Mostly…. the answer was no.

Wednesday, March 5, 2014

The Lost Art of Value Engineering

As featured in Industrial Supply Magazine online this month. 

I would like to suggest a new term to the lexicon of selling: value engineering. Today, many of the worst and some of the very best salespeople touch up against value engineering for completely different reasons. Let me elaborate.

The worst of sales guys use a low-end form of value engineering. With no real eye for adding new value for the customer, price is their crutch. Armed with the customer’s bill of materials, the price seller searches for discount opportunities. Sacrificing their own margin and that of their suppliers, they look for ways to provide the same stuff at discount prices. Basically, the customer gets a minor discount at the expense of those who actually came to the party with ideas in the first place. In extreme cases, these low-skill sellers suggest lower quality parts without regard to customer application, life cycle needs or improved performance.

The high-end sellers take a completely different approach. Instead of low-quality, low-end part substitution, they take a whole new look at their customer’s efforts. They weigh labor costs against product costs. They take life cycle needs, cost of installation, speed of deployment, ease of making field changes and other points into their equation. They focus more on function than on acquisition costs.

Real value engineering brings more to the customer. Better designs, easier assembly, faster shipping, easier support, quicker set up, smaller investments in engineering, lower cost of ownership and, quite often, lower cost on some of the parts purchased. And, the value can be measured in real terms, like dollars and cents. All of this easily trumps low-end parts at discount prices.

To put this in perspective, here is the definition of Value Engineering from Wikipedia:

Value engineering (VE) is a systematic method to improve the "value" of goods or products and services by using an examination of function. Value, as defined, is the ratio of function to cost. Value can therefore be increased by either improving the function or reducing the cost. It is a primary tenet of value engineering that basic functions be preserved and not be reduced as a consequence of pursuing value improvements.

Value Engineering as a Service
The activities being carried out by some of the worst of our selling colleagues (the substitution of cheaper parts) is purely a sales related activity. And, in my mind, it is a bad one. However, real value engineering is a service; a top-of-the-line service at that.

I believe distributors need to be paid for their services, not only in terms of extra sales and expanded gross margins, but in cash. (If you don’t believe me, read my book, The Distributor's Fee-Based Services Manifesto.) The first step is in professionalizing your service. Talk about your Value Engineering, often. Be able to explain the difference in the service you provide and the parts switching offered by low-end competitors. Measure the effect of your Value Engineering efforts in monetary terms. Share the financial impact of your work to the customer’s management team.

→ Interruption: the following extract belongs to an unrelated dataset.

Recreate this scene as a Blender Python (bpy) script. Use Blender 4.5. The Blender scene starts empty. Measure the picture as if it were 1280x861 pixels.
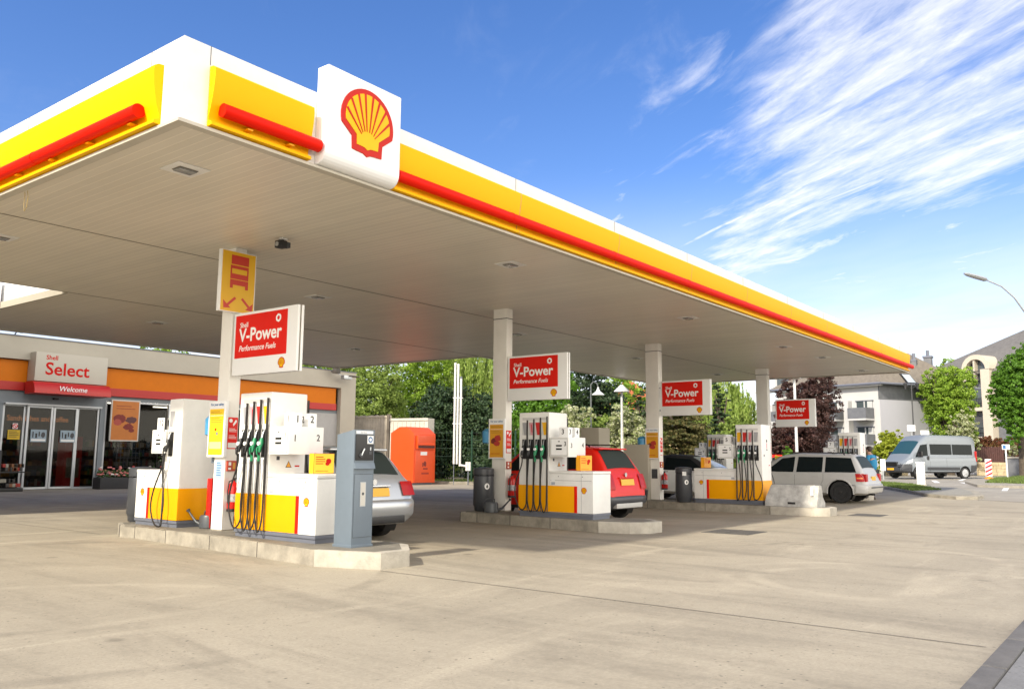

When we work with distributor clients, I am constantly amazed at the real financial impact they bring to their customers (and their supply partners). What’s more, most have convinced themselves that this financial impact is just part of their job. When you build a track record of generating proven results, it’s easier to make a case for being paid for the activity.

A final thought…
Years ago, my boss used to say, “How much will you pay me to make you a million bucks?” We need to ask our customers the same question.